— start Data shown —

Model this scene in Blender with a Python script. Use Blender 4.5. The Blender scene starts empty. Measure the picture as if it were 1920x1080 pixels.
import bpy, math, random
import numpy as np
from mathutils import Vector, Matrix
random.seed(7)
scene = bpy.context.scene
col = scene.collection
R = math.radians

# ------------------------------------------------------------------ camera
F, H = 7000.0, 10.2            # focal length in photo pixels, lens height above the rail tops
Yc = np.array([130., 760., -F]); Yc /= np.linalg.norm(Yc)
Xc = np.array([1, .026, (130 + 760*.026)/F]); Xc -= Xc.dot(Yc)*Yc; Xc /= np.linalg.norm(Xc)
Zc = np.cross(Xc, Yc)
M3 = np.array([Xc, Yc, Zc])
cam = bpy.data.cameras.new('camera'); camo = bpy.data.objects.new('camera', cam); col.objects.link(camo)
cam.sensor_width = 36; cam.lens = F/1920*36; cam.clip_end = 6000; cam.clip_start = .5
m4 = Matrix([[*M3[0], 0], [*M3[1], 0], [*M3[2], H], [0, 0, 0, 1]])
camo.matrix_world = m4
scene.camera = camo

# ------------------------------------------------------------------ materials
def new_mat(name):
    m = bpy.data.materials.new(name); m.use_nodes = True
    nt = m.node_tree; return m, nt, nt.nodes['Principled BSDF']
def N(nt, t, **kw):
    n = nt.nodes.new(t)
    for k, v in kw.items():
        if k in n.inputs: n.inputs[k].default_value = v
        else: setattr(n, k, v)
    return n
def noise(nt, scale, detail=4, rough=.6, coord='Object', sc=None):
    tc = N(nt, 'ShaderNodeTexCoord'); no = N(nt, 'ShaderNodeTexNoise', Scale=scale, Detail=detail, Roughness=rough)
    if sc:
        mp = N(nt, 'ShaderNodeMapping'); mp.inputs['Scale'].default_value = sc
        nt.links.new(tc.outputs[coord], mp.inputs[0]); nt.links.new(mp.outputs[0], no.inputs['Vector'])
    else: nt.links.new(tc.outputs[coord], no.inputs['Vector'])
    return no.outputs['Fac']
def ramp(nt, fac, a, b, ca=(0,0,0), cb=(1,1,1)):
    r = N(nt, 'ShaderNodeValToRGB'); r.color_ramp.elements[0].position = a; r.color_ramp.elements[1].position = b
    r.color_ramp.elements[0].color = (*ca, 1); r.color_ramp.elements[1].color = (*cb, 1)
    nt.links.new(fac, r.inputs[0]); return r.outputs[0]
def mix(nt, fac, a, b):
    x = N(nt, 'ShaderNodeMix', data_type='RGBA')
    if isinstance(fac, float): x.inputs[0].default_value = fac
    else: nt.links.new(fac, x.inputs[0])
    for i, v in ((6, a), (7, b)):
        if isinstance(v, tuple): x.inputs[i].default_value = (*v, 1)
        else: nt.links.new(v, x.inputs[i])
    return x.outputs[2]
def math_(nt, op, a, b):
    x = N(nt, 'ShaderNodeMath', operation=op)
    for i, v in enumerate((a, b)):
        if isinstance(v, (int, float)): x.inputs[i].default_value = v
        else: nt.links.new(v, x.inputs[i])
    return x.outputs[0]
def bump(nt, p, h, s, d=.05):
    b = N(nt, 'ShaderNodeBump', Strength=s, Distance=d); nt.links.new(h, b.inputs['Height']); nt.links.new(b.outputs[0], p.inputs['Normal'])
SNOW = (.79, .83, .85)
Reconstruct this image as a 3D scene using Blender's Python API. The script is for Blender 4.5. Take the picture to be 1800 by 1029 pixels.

— end Data shown —

▶ The problem
Up to and including the line with "scene.camera = camo", print every line of the records from the start.

▶ Response below
Model this scene in Blender with a Python script. Use Blender 4.5. The Blender scene starts empty. Measure the picture as if it were 1920x1080 pixels.
import bpy, math, random
import numpy as np
from mathutils import Vector, Matrix
random.seed(7)
scene = bpy.context.scene
col = scene.collection
R = math.radians

# ------------------------------------------------------------------ camera
F, H = 7000.0, 10.2            # focal length in photo pixels, lens height above the rail tops
Yc = np.array([130., 760., -F]); Yc /= np.linalg.norm(Yc)
Xc = np.array([1, .026, (130 + 760*.026)/F]); Xc -= Xc.dot(Yc)*Yc; Xc /= np.linalg.norm(Xc)
Zc = np.cross(Xc, Yc)
M3 = np.array([Xc, Yc, Zc])
cam = bpy.data.cameras.new('camera'); camo = bpy.data.objects.new('camera', cam); col.objects.link(camo)
cam.sensor_width = 36; cam.lens = F/1920*36; cam.clip_end = 6000; cam.clip_start = .5
m4 = Matrix([[*M3[0], 0], [*M3[1], 0], [*M3[2], H], [0, 0, 0, 1]])
camo.matrix_world = m4
scene.camera = camo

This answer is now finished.